> _Dataset excerpt_
>>>>>

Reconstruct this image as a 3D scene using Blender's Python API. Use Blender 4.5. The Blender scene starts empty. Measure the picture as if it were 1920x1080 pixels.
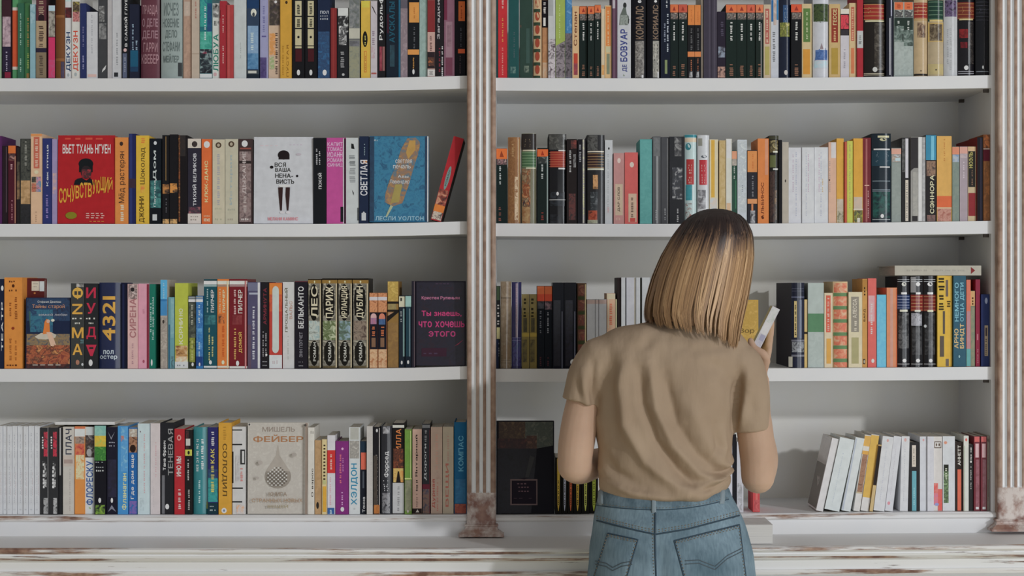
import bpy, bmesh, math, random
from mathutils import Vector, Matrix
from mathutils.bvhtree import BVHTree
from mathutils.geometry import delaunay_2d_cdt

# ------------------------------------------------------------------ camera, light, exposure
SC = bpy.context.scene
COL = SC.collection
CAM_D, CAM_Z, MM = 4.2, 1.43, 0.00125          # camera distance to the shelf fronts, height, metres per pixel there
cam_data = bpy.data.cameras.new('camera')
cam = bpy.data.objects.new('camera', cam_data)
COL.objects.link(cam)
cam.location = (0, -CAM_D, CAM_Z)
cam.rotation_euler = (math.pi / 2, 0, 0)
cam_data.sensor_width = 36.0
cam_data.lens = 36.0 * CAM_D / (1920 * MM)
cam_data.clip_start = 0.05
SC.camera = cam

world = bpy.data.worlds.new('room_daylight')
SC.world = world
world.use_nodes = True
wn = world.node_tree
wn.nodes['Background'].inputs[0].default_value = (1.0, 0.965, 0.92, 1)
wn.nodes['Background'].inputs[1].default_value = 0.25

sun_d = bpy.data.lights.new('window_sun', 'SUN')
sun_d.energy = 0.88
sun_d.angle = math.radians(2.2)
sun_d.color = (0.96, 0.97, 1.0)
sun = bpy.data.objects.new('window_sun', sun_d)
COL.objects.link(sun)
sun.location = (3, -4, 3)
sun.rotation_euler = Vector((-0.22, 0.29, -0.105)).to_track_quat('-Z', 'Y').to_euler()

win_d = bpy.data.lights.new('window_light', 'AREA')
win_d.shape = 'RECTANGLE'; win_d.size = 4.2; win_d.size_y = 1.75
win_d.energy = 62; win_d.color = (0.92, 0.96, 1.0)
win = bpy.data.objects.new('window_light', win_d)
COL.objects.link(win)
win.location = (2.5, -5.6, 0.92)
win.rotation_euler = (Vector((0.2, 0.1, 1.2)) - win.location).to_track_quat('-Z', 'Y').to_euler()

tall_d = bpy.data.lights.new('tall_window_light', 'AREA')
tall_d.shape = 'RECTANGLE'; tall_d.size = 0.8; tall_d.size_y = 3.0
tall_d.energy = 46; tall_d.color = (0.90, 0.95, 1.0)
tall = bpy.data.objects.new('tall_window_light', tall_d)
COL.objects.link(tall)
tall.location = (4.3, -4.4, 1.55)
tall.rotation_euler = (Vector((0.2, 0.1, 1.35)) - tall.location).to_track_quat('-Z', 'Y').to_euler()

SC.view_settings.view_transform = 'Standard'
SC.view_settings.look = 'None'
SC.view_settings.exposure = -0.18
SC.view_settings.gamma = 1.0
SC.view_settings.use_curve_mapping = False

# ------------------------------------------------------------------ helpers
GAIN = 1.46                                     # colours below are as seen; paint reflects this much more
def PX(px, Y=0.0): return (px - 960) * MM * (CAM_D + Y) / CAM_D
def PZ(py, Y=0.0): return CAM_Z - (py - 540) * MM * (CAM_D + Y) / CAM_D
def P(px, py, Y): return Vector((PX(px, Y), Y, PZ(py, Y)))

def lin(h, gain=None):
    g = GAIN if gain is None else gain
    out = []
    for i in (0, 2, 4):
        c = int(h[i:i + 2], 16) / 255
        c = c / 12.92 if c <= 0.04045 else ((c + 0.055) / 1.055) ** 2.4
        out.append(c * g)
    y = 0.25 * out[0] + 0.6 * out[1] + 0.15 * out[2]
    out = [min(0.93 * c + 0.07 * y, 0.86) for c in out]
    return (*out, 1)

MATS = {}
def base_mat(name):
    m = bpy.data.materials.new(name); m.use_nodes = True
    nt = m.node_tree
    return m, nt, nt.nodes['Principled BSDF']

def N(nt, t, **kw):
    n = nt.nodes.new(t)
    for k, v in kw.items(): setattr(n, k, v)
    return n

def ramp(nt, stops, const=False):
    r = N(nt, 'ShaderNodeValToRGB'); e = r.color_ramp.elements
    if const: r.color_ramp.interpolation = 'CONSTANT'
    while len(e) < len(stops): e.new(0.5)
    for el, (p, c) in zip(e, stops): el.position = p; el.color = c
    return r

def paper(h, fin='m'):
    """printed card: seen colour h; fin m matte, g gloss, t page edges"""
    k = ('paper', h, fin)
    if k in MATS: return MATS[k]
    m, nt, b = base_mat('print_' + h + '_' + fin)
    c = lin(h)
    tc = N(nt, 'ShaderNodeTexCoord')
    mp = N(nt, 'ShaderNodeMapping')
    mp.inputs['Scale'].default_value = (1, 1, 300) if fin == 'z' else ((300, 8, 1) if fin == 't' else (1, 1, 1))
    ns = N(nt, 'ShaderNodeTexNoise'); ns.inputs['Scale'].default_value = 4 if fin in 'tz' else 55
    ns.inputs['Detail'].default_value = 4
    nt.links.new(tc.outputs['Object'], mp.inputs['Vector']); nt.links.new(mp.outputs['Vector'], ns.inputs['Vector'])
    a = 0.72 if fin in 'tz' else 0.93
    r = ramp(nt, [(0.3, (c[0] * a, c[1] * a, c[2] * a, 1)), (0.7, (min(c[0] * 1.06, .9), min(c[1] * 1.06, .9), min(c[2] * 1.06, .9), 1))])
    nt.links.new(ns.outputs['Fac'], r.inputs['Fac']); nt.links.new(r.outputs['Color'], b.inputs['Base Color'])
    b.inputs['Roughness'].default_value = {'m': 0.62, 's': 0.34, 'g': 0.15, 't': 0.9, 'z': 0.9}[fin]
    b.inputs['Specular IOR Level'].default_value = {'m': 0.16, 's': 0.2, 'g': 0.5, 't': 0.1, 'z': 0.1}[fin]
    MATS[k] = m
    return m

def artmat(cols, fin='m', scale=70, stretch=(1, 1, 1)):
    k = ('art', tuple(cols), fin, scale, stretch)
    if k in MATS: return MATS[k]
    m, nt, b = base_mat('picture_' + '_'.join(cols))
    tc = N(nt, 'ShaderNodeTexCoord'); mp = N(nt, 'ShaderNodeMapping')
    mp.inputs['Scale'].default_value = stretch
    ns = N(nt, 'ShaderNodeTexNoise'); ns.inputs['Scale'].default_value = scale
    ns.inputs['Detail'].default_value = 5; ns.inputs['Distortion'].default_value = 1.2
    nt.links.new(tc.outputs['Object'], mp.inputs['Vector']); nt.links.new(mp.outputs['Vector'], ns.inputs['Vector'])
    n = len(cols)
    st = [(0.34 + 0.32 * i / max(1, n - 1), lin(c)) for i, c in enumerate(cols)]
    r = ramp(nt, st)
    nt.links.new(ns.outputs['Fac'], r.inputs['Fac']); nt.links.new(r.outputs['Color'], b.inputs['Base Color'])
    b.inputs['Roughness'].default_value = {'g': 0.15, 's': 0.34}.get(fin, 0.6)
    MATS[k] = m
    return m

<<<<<

> _Work required_
Leave the pictures out and reproduce exactly the lines from the top of the listing above through the line with "0.29, -0.105)).to_track_quat('-Z', 'Y').to_euler()".

> _Solution_
Reconstruct this image as a 3D scene using Blender's Python API. Use Blender 4.5. The Blender scene starts empty. Measure the picture as if it were 1920x1080 pixels.
import bpy, bmesh, math, random
from mathutils import Vector, Matrix
from mathutils.bvhtree import BVHTree
from mathutils.geometry import delaunay_2d_cdt

# ------------------------------------------------------------------ camera, light, exposure
SC = bpy.context.scene
COL = SC.collection
CAM_D, CAM_Z, MM = 4.2, 1.43, 0.00125          # camera distance to the shelf fronts, height, metres per pixel there
cam_data = bpy.data.cameras.new('camera')
cam = bpy.data.objects.new('camera', cam_data)
COL.objects.link(cam)
cam.location = (0, -CAM_D, CAM_Z)
cam.rotation_euler = (math.pi / 2, 0, 0)
cam_data.sensor_width = 36.0
cam_data.lens = 36.0 * CAM_D / (1920 * MM)
cam_data.clip_start = 0.05
SC.camera = cam

world = bpy.data.worlds.new('room_daylight')
SC.world = world
world.use_nodes = True
wn = world.node_tree
wn.nodes['Background'].inputs[0].default_value = (1.0, 0.965, 0.92, 1)
wn.nodes['Background'].inputs[1].default_value = 0.25

sun_d = bpy.data.lights.new('window_sun', 'SUN')
sun_d.energy = 0.88
sun_d.angle = math.radians(2.2)
sun_d.color = (0.96, 0.97, 1.0)
sun = bpy.data.objects.new('window_sun', sun_d)
COL.objects.link(sun)
sun.location = (3, -4, 3)
sun.rotation_euler = Vector((-0.22, 0.29, -0.105)).to_track_quat('-Z', 'Y').to_euler()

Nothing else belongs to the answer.